If the European Central Bank’s press conference were a bond auction, people would be freaking out about how badly today’s failed.

As a matter of course, the ECB’s head of press Christine Graeff routinely brings the curtain down after one hour, usually leaving plenty of attending journalists disappointed, with their hands still in the air. Today’s was wrapped up after 47 minutes (and 12 minutes of that was, as usual, devoted to reading out a prepared statement). A bid-to-cover ratio of 0.78, so to speak.

It’s true that President Mario Draghi pre-empted a lot of possible questions by saying that the ECB’s top brass didn’t even discuss the outlook for its quantitative easing program after March 2017, when it is scheduled t0 end. The most he would concede was that, ultimately, a “tapering” of bond purchases—currently running at 80 billion euros ($88 billion) a month—was “likely,” but then nobody seriously expected the ECB to go from €80 billion to zero in a month.

 

The sad truth is that the ECB is out of possibilities: Draghi can’t cut interest rates further into negative territory without ratcheting up financial stability risks—Eurozone banks are already struggling enough—and he can’t depress market interest rates further through bond-buying without breaking (admittedly self-imposed) rules to forestall German criticism that he is bailing out reform-shy southern Europeans. All that he can do is hope that something will turn up.

Fortunately, some things are turning up: the oil price, for one, and the dollar for another. The first, Draghi noted, will keep the headline inflation rate rising through next year and, probably, through 2018, which will ease the Angst about deflation. The ECB is supposed to keep consumer inflation just under 2%, but it has consistently undershot for nearly three years, only recently ticking up.

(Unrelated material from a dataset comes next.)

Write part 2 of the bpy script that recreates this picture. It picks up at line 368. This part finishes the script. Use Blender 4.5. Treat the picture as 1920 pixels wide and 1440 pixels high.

Eurozone annual inflation rate, %. Source: ieconomics.com

 

As for the dollar, it hit its highest level since January against the euro after Draghi finished speaking, as traders digested the notion that there will be no sudden stop to free money from the ECB, even if the Federal Reserve raises its key rate again later this year, as most expect it to. That will keep the Eurozone’s exports competitive—importantly so, given that Draghi characterized sluggish external demand as one of the key downside risks to the economy.

U.S. (black) and German (blue) 2-year government bond yields. Source: ieconomics.com

 

If both the dollar and oil can continue their current trends (neither of which can be taken for granted) then the Eurozone’s inflation rate could be approaching its target quickly enough for the ECB to start tapering after March. Draghi said the ECB would “look through” any energy-related blips in the inflation rate, but German unhappiness with quantitative easing may force his hand sooner than he would otherwise like. The Deutsche Bundesbank is ideologically opposed to it in any case, German savers are angry at vanishing returns, insurers are seeing their shortfalls against future liabilities grow, and to cap it all, both of Germany’s big private banks, and many of its smaller ones, are in trouble and blaming low ECB rates at least in part for their problems.

All will become clearer in December, Draghi promised, when the ECB will update its forecasts for growth and inflation over the next two years (a first forecast for 2019 will also be available to justify whatever action they decide on). Ben May, an analyst at Oxford Economics, pointed out in a note to clients that Draghi likes to give clear guidance to markets where he can, and that was conspicuously absent from today’s comments. Draghi’s refusal to provide hints about the next governing council meeting in December suggests its members have no clear consensus what to do next.

“This perhaps suggests that the ECB policy announcement is likely to be towards the more cautious end of expectations and that the doves are struggling to build a strong consensus for bold action,” May said.